24 Mar 19 Apparat – ‘LP5’
Album / Mute / 22.03.2019
Electro pop
L’aventure Moderat qu’Apparat a brillamment mené avec ses potes de Modeselektor ayant pris un peu de recul, chacun est retourné à ses petites affaires, avec plus ou moins de succès disons-le d’emblée. Car si Gernot Bronsert et Sebastian Szary ont manifestement perdu la main durant ces quelques années de collaboration à en croire l’insignifiant Who Else récemment sorti, Sascha Ring – lui – prouve avec ce LP5 qu’il n’a rien laissé en chemin de son inspiration débordante comme de son infini talent. A tel point qu’il laisse aujourd’hui mesurer toute son influence sur un trio mis depuis dix ans sur le piédestal de la musique électronique.
Le conceptuel Krieg Und Frieden (2013) mis à part, voilà huit ans qu’on n’avait donc plus entendu Apparat seul aux commandes.

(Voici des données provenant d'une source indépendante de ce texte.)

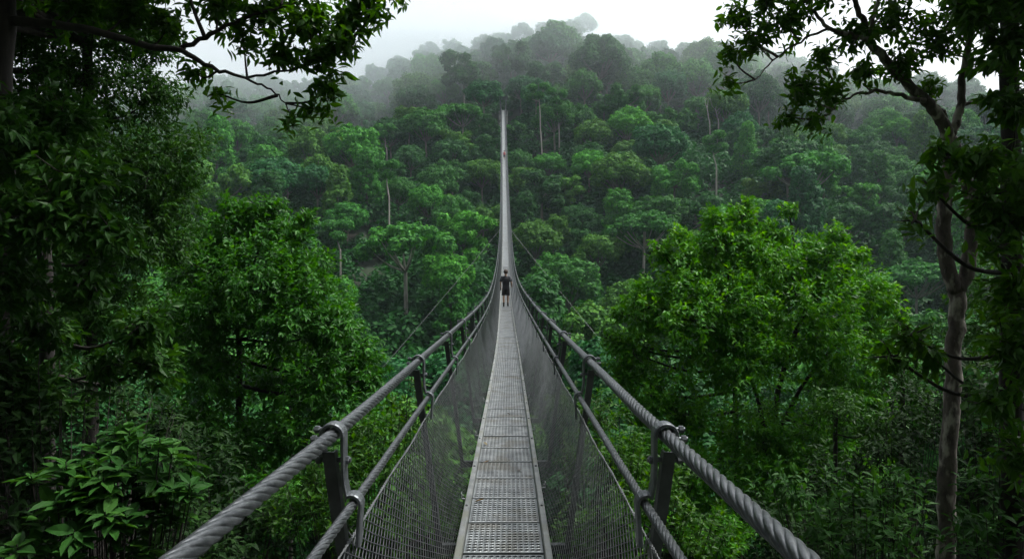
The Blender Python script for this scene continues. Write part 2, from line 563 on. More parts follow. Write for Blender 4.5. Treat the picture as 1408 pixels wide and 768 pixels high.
bm_ = MB().add(*tube(np.array([(0, 0, 0), (0, 0, .007), (0, 0, .010)]), [.011, .011, .007], 6)).mesh('bolt', M['post'])
for k, d in enumerate(np.arange(2.9, 24, 1.147)):
    for s in (-1, 1):
        o = link('bolt', bm_, bridge); o.location = line(np.array([d]), s * .285, .0455)[0]
for k, (lat, d, lab, colr) in enumerate([(-.235, 5.42, 'curled yellow-brown leaf lying at the left edge of the deck', (.16, .10, .02)), (-.20, 7.35, 'small pale dry leaf lying on the left of the deck', (.30, .26, .16)),
                                         (.14, 6.35, 'brown leaf fallen on the right of the deck', (.10, .05, .02)), (-.21, 6.62, 'little tan leaf on the left of the deck beside the joint', (.22, .14, .06)), (.05, 9.1, 'dark wet leaf in the middle of the deck', (.05, .035, .015))]):
    lb_ = MB(); leaves(lb_, np.zeros((1, 3)), np.array([[math.cos(k * 2.2), math.sin(k * 2.2), 0.]]), np.array([[0, 0, 1.]]), np.array([.075 - .006 * k]), .5, 2, .3, -.25)
    o = lb_.build('fallen_leaf', noise_mat('dry_leaf', tuple(c * .7 for c in colr), colr, 40, .7)); o.location = line(np.array([d]), lat, .008)[0]
    tag(o, lab, 'leaf')


# hanger posts with saddle straps
def strap_pts():
    a = [(-.034, -.075), (-.034, -.03)]
    a += [(.034 * math.cos(t), .034 * math.sin(t)) for t in np.linspace(math.pi, 0, 11)]
    a += [(.034, -.05), (.034, -.12), (.036, -.165), (.042, -.195)]
    cx, cz, r = .07, -.25, .028
    a += [(cx + r * math.cos(t), cz + r * math.sin(t)) for t in np.linspace(math.radians(135), math.radians(-20), 8)]
    a += [(.094, -.29), (.090, -.34), (.088, -.40)]
    return np.array(a)


def ribbon(P2, th, w, s):
    """flat bar of thickness th, width w (along the bridge) following a profile in the cross-section plane"""
    T = unit(np.gradient(P2, axis=0)); Nn = np.stack([-T[:, 1], T[:, 0]], -1)
    i_, o_ = P2 - Nn * 0, P2 + Nn * th
    b = w * .12
    rows = []
    for q, y in ((i_, -w / 2), (i_, w / 2), (i_ * .25 + o_ * .75, w / 2), (o_, w / 2 - b), (o_, -w / 2 + b), (i_ * .25 + o_ * .75, -w / 2)):
        rows.append(np.stack([-s * q[:, 0], np.full(len(q), y), q[:, 1]], -1))
    V = np.stack(rows, 1).reshape(-1, 3)
    n = 6; m = len(P2)
    i = np.arange(m - 1)[:, None] * n; j = np.arange(n)[None, :]; k = (j + 1) % n
    Q = np.stack([i + j, i + k, i + n + k, i + n + j], -1).reshape(-1, 4)
    ends = [[0, 1, 2, 5], [2, 3, 4, 5], [(m - 1) * n + q for q in (0, 5, 2, 1)], [(m - 1) * n + q for q in (5, 4, 3, 2)]]
    return V, np.vstack([Q, ends])


def post_shape(s, h):
    """leaning channel post, from under the main cable to below the deck edge; local origin on the cable axis"""
    zt, zb = -.06, -h - .15
    mb = MB()
    zz = np.linspace(zt, zb, 8)
    inn = np.interp(zz, [zb, zb * .5, -.3, zt], [.17, .085, .03, .0])
    rows = []
    for z, u in zip(zz, inn):
        w = .022 if z > -.35 else .019
        pr = [(-w, -.026), (w, -.026), (w, .02), (w - .008, .02), (w - .008, -.012), (-w + .008, -.012), (-w + .008, .02), (-w, .02)]
        rows += [(-s * (u - .012 + a), b, z) for a, b in pr]
    n = 8; m = len(zz)
    i = np.arange(m - 1)[:, None] * n; j = np.arange(n)[None, :]; k = (j + 1) % n
    e = [[0, 1, 4, 5], [1, 2, 3, 4], [0, 5, 6, 7]]
    mb.add(rows, np.vstack([np.stack([i + j, i + k, i + n + k, i + n + j], -1).reshape(-1, 4), e]))
    return mb


def bolt_shape(c, s, L, r=.009, head=.015):
    """threaded bolt along the cross axis with a hex nut at both ends"""
    mb = MB()
    ax = np.array([-s, 0, 0.])
    c = np.array(c, float)
    mb.add(*tube(np.array([c - ax * L / 2, c + ax * L / 2]), r, 10))
    for e in (-1, 1):
        p = c + ax * e * (L / 2 - .014)
        mb.add(*tube(np.array([p - ax * .009, p + ax * .006, p + ax * .009]), [head, head, head * .8], 6))
    return mb


SP = strap_pts()
near_parts = {}
posts_stuff = {-1: MB(), 1: MB()}
frames = np.arange(2.5, DEND - 1, 2.28)
frames = np.concatenate([[.25], frames])
npost = 0
for fi, d in enumerate(frames):
    h = float(rail_h(d))
    for s in (-1, 1):
        c = line(np.array([d]), s * lat_main(d), rail_h(d))[0]
        if npost < 100:
            npost += 1
            if fi < 14:
                key = (s, 'n')
                if key not in near_parts:
                    near_parts[key] = (post_shape(s, 1.2).mesh('hanger_post', M['post']),
                                       MB().add(*ribbon(SP, .013, .064, s)).mesh('saddle_strap', M['strap'], False),
                                       bolt_shape((s * .0, 0, -.092), s, .13).mesh('bolt', M['strap'], False),
                                       bolt_shape((s * .048, -.016, -.012), s, .06, .008, .014).mesh('bolt', M['strap'], False),
                                       bolt_shape((s * .046, .016, .016), s, .06, .008, .014).mesh('bolt', M['strap'], False))
                ms = near_parts[key]
                po = link('hanger_post', ms[0], bridge); po.location = c
                po.scale = (1, 1, h / 1.2)
                for nm, me in zip(('saddle_strap', 'bolt', 'bolt', 'bolt'), ms[1:]):
                    q = link(nm, me, po); q.scale = (1, 1, 1.2 / h)
            else:
                key = (s, 'f')
                if key not in near_parts:
                    mb = post_shape(s, 1.3); mb.add(*ribbon(SP, .010, .06, s))
                    near_parts[key] = mb.mesh('hanger_post', M['strap'])
                po = link('hanger_post', near_parts[key], bridge); po.location = c
        else:
            V_, Q_ = ribbon(SP[[0, 7, 13, 18, 23, 26]], .012, .06, s)
            posts_stuff[s].add(V_ + c, Q_)
            posts_stuff[s].add(*box(c + np.array([-s * .06, 0, -.7]), (.05, .05, 1.2)))
for s in (-1, 1):
    o = posts_stuff[s].build('hanger_post', M['strap'], bridge); o['kind'] = 'stuff'
cb = None
for fi, d in enumerate(frames[:60]):
    mesh = cb or MB().add(*box((0, 0, 0), (.92, .05, .06))).mesh('cross_beam', M['post'])
    cb = mesh
    o = link('cross_beam', mesh, bridge); o.location = line(np.array([d]), 0, -.118)[0]


# mesh sides
def wire_net(s):
    mb = MB()

    def node(d, t):
        top = line(d, s * (lat_low(d) + .012 + .004 * np.sin(d * 2.7)), rail_h(d) - .385 - .007 * np.sin(d * 2.76) ** 2)
        bot = line(d, s * .318, .03 + 0 * d)
        p = top * (1 - t[..., None]) + bot * t[..., None]
        bow = .035 * np.sin(t * np.pi) * (1 + .3 * np.sin(d * 1.37 + s))
        p[..., 0] += s * bow
        p[..., 2] -= bow * .4
        return p
    for (d0, d1, pitch_, run, r, ns) in ((-.5, 9, .086, 1.6, .0023, 7), (9, 24, .086, 1.6, .0025, 6), (24, 70, .12, 1.5, .0042, 4), (70, 179, .2, 1.6, .0075, 3)):
        st = np.arange(d0, d1, pitch_)
        for fam in (-1, 1):
            t = np.linspace(0, 1, ns + 1)
            dd = st[:, None] + fam * run * (t[None, :] - .5) + rng.normal(0, pitch_ * .03, (len(st), ns + 1))
            P = node(dd, np.broadcast_to(t, dd.shape).copy())
            P[..., 0] += fam * r * .9
            m = len(st)
            tang = unit(np.gradient(P, axis=1))
            nrm = np.broadcast_to(np.array([1., 0, 0]), tang.shape)
            a = unit(np.cross(tang, nrm)); b = np.cross(tang, a)
            V = np.stack([P + r * (math.cos(q) * a + math.sin(q) * b) for q in (0, 2.094, 4.189)], 2)   # m, ns+1, 3, 3
            V = V.reshape(-1, 3)
            base = (np.arange(m)[:, None] * (ns + 1) + np.arange(ns)[None, :]) * 3
            Q = np.concatenate([np.stack([base + j, base + (j + 1) % 3, base + 3 + (j + 1) % 3, base + 3 + j], -1).reshape(-1, 4) for j in range(3)])
            mb.add(V, Q)
    return mb, node


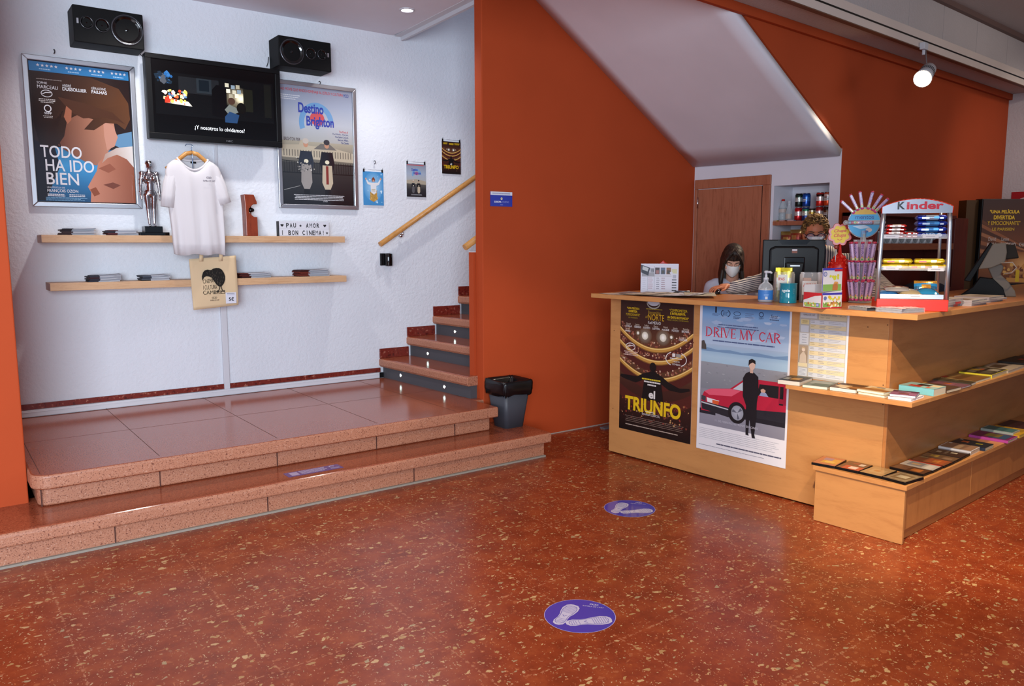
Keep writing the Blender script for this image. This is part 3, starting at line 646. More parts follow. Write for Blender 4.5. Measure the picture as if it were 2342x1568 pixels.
# silver figurine on a stepped base
fg = wall_thing('figurine', 'polished silver standing figurine on a black two-step base on the upper shelf', 'figurine', lts(al(349, 535, ss))[0], SH1, ss)
m = MB(); m.box(-0.102, 0.102, -0.075, 0.075, 0, 0.024); m.box(-0.062, 0.062, -0.05, 0.05, 0.024, 0.068); m.build('base', M_BLACKG, fg, bevel=0.002)
m = MB(); Zb = 0.068; H = 0.475
def hz(f): return Zb+H*f
for sx in (-1, 1):
    m.cap((sx*0.016, 0, hz(0.03)), (sx*0.020, 0.004, hz(0.27)), 0.009, 0.017); m.cap((sx*0.020, 0.004, hz(0.27)), (sx*0.024, 0, hz(0.47)), 0.017, 0.027)
    m.cap((sx*0.016, -0.002, hz(0.02)), (sx*0.018, -0.030, hz(0.008)), 0.009, 0.007)
    m.cap((sx*0.052, 0, hz(0.80)), (sx*0.062, 0.0, hz(0.635)), 0.015, 0.012); m.cap((sx*0.062, 0, hz(0.635)), (sx*0.066, -0.008, hz(0.48)), 0.012, 0.009)
    m.cap((sx*0.066, -0.008, hz(0.475)), (sx*0.062, -0.014, hz(0.41)), 0.010, 0.006); m.ell((sx*0.025, -0.024, hz(0.735)), 0.021); m.ell((sx*0.050, 0, hz(0.81)), (0.021, 0.019, 0.018))
m.cap((-0.046, 0, hz(0.805)), (0.046, 0, hz(0.805)), 0.016); m.ell((0, 0, hz(0.74)), (0.047, 0.03, 0.055)); m.cap((0, 0, hz(0.66)), (0, 0, hz(0.56)), 0.031, 0.033); m.ell((0, 0, hz(0.51)), (0.044, 0.032, 0.034)); m.cap((0, 0, hz(0.82)), (0, -0.002, hz(0.88)), 0.013)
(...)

Le temps s’est fait long et le manque grandissant de réentendre le berlinois qui, ici comme sur ses précédents albums, renouvelle sa confiance envers le violoncelliste Philipp Thimm pour renouer avec sa beauté et sa délicatesse de toujours (Caronte). Celles qui l’amènent à se montrer perfectionniste jusque dans les moindres détails de ce nouveau disque intime et quelque peu introverti, volontairement plus exigeant que les hymnes pop signés chez Moderat dont on entend pourtant quelques réminiscences post dubstep (Heroist).
Ici donc, crépitements, fissures, et autres arrangements délicats dominent les mélodies faciles. Jamais en revanche ils n’estompent la douce mélancolie qu’on est toujours venu chercher chez Apparat, renforcée par des ambiances souvent cinématographiques, et surtout par un chant envoûtant (Laminar Flow, Outlier) qui, lové dans de magnifiques ballades pop, n’est pas sans adresser quelques clins d’oeil à Radiohead dont l’ombre flotte toujours plus ou moins sur chacun des albums de Sascha Ring (Dawan, Heroist, Brandenburg, Caronte).
Mais c’est le cap franchi par Apparat en termes de production qui magnifie définitivement ce cinquième album incarné par une poignée de titres ou tout est réuni pour souligner sa franche réussite. Dans les arrangements notamment, qui donnent eux à seuls ici toute la mesure du travail abattu par le berlinois : ces cuivres et instruments à cordes enregistrés au cours de sessions d’improvisation en groupe avant d’être réduits à de délicats et discrets accompagnements millimétrés (méthode héritée de Kried Und Frieden, ndlr), ces parties rythmiques auxquelles John Stanier (batteur de Battles) a contribué pour qu’électronique et acoustique nous envoient plus fort en orbite (Dawan au penchant drum’n’bass, In Gravitas).
Plus encore qu’à la sortie du magnifique The Devil’s Walk en 2011, Apparat rejoint définitivement l’élite de la musique électronique en signant un nouvel album qui ne s’écoute pas seulement, qui se vit aussi, et librement pour une fois puisque son auteur n’a pas souhaité le conceptualisé. Désormais au service des rêveurs plutôt que des danseurs, l’allemand matérialise ici toute l’ambition, l’invention et l’émotion qui caractérisent son identité musicale, sans jamais tomber dans la prétention et la démonstration : un autre point commun avec Thom Yorke qui est ni plus ni moins à la pop ce qu’Apparat est devenu à la musique électronique. Voilà qui en dit long.